11. Soviet Union - Komsomol Member at the Wheel - 1929 
Arkady Shaikhet (pronounced 'shake it!') was a Red with an artistic side. Man, those Russkies sure made a lot of depictions Progress which would later sort of be ironic, didn't they? They just don't make proletariat industrial metaphors like they used to.

12. USA - Migrant Mother - 1936 
Dorothea Lange helped develop documentary style photography, as opposed to the soulless lies rendered above. This mother, Florence Owens Thompson, survived the Depression, and lived to see Reagan elected. So sort of a wash, really.

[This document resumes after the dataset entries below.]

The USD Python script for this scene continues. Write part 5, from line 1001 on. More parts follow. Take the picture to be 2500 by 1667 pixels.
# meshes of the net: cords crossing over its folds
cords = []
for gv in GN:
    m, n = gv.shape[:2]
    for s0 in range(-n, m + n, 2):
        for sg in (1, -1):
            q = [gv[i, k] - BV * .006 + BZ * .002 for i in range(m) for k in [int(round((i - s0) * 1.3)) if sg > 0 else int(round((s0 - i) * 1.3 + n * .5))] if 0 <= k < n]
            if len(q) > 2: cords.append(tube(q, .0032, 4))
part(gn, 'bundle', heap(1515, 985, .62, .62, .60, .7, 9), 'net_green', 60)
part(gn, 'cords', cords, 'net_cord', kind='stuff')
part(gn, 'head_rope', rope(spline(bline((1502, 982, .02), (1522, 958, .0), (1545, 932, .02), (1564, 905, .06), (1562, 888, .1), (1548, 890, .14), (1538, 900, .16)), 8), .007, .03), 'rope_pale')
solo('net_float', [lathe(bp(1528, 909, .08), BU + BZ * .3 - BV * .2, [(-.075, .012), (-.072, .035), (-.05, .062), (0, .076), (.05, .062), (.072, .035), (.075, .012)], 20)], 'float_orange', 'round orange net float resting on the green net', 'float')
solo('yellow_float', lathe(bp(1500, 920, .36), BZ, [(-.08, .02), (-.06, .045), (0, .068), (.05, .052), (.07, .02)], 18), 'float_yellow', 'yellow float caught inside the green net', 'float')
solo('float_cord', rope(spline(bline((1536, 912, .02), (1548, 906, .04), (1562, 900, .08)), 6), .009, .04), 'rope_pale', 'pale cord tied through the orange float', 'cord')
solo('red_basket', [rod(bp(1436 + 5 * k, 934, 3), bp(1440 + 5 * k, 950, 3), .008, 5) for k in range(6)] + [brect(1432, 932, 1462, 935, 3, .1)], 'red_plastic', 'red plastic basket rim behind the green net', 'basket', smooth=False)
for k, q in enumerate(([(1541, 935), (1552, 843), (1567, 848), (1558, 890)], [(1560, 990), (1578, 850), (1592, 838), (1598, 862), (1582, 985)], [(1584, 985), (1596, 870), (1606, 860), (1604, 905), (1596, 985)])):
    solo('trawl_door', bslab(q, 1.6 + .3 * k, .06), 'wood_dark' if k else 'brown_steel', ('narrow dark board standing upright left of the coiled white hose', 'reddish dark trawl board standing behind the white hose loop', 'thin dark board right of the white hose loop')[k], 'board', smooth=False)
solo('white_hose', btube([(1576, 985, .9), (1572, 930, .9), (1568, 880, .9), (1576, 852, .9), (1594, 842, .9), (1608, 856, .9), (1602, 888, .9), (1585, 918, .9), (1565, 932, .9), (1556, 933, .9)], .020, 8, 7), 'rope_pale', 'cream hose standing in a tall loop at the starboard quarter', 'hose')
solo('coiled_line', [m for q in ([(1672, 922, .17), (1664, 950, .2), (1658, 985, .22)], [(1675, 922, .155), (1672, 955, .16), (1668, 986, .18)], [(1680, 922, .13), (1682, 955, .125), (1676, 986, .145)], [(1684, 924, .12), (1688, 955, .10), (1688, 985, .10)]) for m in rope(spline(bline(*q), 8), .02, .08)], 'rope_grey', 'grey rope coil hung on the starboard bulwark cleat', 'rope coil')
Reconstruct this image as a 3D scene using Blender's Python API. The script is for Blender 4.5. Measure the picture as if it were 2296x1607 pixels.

13. Japan - Battle of Iwo Jima Flag Raising - 1945 
But enough of depressing topics, let's get back to war photography. As is typical of war photographs, this was actually the second flag raising, the first photo being not at all inspiring or Pulitzer-worthy. The photographer Joe Rosenthal, ironically, was rejected by the Army for 'poor eyesight'. I guess he had a better eye for AMERICAN GREATNESS. USA! USA!

 14. Soviet Union - Laika - 1957
Who's a cute little cosmonaut? You are! You are! You're the first animal to go into space. Yes you are! You're the first brave little doggie to go into space! You're going to boil alive up there! Yes you are!

15. Vietnam - Execution of a Viet Cong Guerrilla -  1968
After the Soviets whupped the U.S. in the space race with Sputnik and dog murder we got back at them by getting bogged down in the Vietnam War. Eddie Adams captured the photo, and felt really bad about ruining the life of the police chief (on the left), since the guy on the right actually killed scores of innocent civilians, but the photo makes the guy on the *left* seem like the bad guy. It's like they say: you can't take it with you.

16. USA - Kent State Massacre - 1970
Okay. See, the reason why the U.S. was better than the U.S.S.R. in the Cold War was that the Soviets violated human rights. That's why they were godless bastards and we were beacons of democratic freedom. But John Filo didn't love freedom, so when Ohio National Guard opened fire on peaceful protesting college students he took this photo to strike a blow for the terrorists Commies.

17. China - Tank Man - 1989 
The Unknown Rebel was captured by Jeff Widener. This photograph of a civilian standing up to brutality was so moving that the Chinese Communist Party immediately collapsed as a result, out of deep shame.

 18. Sudan - Sudan Famine - 1993
Kevin Carter took this Pulitzer-prize winning photograph and, unable to answer what became of the girl, committed suicide shortly afterwards. Life is more important than art. Discuss.


19. France - Paris Hilton - 2005
Unlike previous decades, the dawn of the new century was absent of war, poverty, famine, catastrophically mishandled floods or strife of any kind. Photographers such as Eric Gaillard, instead decided to capture the bareness of our own souls.

Well my laundry's all done. Better go and think about art's role in society, and what I've done.

 * Just kidding! He actually was smart and protected himself with lead shields. Still died, though.

2 comments:

Jessica said...

I'd add: http://life.time.com/history/behind-the-picture-the-photo-that-changed-the-face-of-aids/#1

And this one: http://i.dailymail.co.uk/i/pix/2012/10/24/article-2222249-15A711F3000005DC-581_634x901.jpg

And this one: http://digitaljournalist.org/issue0309/lm11.html

And I feel like an Ansel Adams should be on there...

Errol Morris also did a whole thing on the Crimean photo: http://www.radiolab.org/2012/sep/24/in-the-valley-of-the-shadow-of-doubt/

Karen said...

Editorially, you may have misspelled the x-ray guy's name. I'm pretty sure there's another "e" in there. Roentgen? Also, I sat next to Joe one night at dinner around 1979. It was a dinner for Pulitzer prize winners. Your dad and I had been invited b/c of his work with the guy from the Point Reyes newspaper who was (that night) the latest recipient. All the prize winners (around) were there, and I was seated next to Joe, who was a lovely old man. We had a nice chat about that photo.